Start of SOURCE DATA

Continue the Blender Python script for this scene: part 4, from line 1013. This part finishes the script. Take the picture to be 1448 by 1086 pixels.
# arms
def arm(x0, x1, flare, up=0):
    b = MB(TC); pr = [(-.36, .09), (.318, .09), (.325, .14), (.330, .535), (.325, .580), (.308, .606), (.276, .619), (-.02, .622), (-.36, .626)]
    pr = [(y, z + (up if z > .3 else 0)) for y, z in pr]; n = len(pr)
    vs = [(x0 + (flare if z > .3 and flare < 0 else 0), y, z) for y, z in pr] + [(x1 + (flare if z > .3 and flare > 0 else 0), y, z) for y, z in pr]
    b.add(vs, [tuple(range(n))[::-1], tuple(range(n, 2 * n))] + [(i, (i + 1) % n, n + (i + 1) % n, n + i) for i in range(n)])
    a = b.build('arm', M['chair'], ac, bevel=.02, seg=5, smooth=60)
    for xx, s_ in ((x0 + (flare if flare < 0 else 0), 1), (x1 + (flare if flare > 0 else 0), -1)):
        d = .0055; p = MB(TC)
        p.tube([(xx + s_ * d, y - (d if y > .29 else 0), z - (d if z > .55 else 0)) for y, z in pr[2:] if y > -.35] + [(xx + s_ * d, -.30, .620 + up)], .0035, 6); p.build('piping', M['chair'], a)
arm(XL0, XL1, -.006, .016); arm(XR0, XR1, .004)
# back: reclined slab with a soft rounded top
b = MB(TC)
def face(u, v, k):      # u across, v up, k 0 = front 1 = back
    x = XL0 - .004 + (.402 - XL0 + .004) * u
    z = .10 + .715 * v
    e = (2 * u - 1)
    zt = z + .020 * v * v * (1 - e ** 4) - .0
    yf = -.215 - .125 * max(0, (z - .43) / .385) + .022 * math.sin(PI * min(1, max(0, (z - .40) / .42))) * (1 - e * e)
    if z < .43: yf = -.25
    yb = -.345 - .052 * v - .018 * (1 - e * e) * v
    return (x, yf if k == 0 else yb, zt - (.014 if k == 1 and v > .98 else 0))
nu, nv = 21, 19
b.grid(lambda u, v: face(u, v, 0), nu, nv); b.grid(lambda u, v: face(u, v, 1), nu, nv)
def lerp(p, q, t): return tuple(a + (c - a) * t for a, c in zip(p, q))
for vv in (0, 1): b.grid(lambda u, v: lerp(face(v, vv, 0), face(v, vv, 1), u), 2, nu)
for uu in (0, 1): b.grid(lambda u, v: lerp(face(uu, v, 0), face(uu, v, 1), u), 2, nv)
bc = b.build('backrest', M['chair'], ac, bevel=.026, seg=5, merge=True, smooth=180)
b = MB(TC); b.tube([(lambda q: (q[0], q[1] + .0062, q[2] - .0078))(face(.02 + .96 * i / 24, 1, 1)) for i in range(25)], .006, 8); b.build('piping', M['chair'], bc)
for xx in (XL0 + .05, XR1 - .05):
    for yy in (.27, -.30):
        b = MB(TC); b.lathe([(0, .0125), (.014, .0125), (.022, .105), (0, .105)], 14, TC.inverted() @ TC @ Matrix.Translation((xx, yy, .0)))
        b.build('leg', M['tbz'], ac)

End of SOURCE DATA

EXERCISE PROMPT:
Restate the whole of the material exactly.

FINAL ANSWER:
Continue the Blender Python script for this scene: part 4, from line 1013. This part finishes the script. Take the picture to be 1448 by 1086 pixels.
# arms
def arm(x0, x1, flare, up=0):
    b = MB(TC); pr = [(-.36, .09), (.318, .09), (.325, .14), (.330, .535), (.325, .580), (.308, .606), (.276, .619), (-.02, .622), (-.36, .626)]
    pr = [(y, z + (up if z > .3 else 0)) for y, z in pr]; n = len(pr)
    vs = [(x0 + (flare if z > .3 and flare < 0 else 0), y, z) for y, z in pr] + [(x1 + (flare if z > .3 and flare > 0 else 0), y, z) for y, z in pr]
    b.add(vs, [tuple(range(n))[::-1], tuple(range(n, 2 * n))] + [(i, (i + 1) % n, n + (i + 1) % n, n + i) for i in range(n)])
    a = b.build('arm', M['chair'], ac, bevel=.02, seg=5, smooth=60)
    for xx, s_ in ((x0 + (flare if flare < 0 else 0), 1), (x1 + (flare if flare > 0 else 0), -1)):
        d = .0055; p = MB(TC)
        p.tube([(xx + s_ * d, y - (d if y > .29 else 0), z - (d if z > .55 else 0)) for y, z in pr[2:] if y > -.35] + [(xx + s_ * d, -.30, .620 + up)], .0035, 6); p.build('piping', M['chair'], a)
arm(XL0, XL1, -.006, .016); arm(XR0, XR1, .004)
# back: reclined slab with a soft rounded top
b = MB(TC)
def face(u, v, k):      # u across, v up, k 0 = front 1 = back
    x = XL0 - .004 + (.402 - XL0 + .004) * u
    z = .10 + .715 * v
    e = (2 * u - 1)
    zt = z + .020 * v * v * (1 - e ** 4) - .0
    yf = -.215 - .125 * max(0, (z - .43) / .385) + .022 * math.sin(PI * min(1, max(0, (z - .40) / .42))) * (1 - e * e)
    if z < .43: yf = -.25
    yb = -.345 - .052 * v - .018 * (1 - e * e) * v
    return (x, yf if k == 0 else yb, zt - (.014 if k == 1 and v > .98 else 0))
nu, nv = 21, 19
b.grid(lambda u, v: face(u, v, 0), nu, nv); b.grid(lambda u, v: face(u, v, 1), nu, nv)
def lerp(p, q, t): return tuple(a + (c - a) * t for a, c in zip(p, q))
for vv in (0, 1): b.grid(lambda u, v: lerp(face(v, vv, 0), face(v, vv, 1), u), 2, nu)
for uu in (0, 1): b.grid(lambda u, v: lerp(face(uu, v, 0), face(uu, v, 1), u), 2, nv)
bc = b.build('backrest', M['chair'], ac, bevel=.026, seg=5, merge=True, smooth=180)
b = MB(TC); b.tube([(lambda q: (q[0], q[1] + .0062, q[2] - .0078))(face(.02 + .96 * i / 24, 1, 1)) for i in range(25)], .006, 8); b.build('piping', M['chair'], bc)
for xx in (XL0 + .05, XR1 - .05):
    for yy in (.27, -.30):
        b = MB(TC); b.lathe([(0, .0125), (.014, .0125), (.022, .105), (0, .105)], 14, TC.inverted() @ TC @ Matrix.Translation((xx, yy, .0)))
        b.build('leg', M['tbz'], ac)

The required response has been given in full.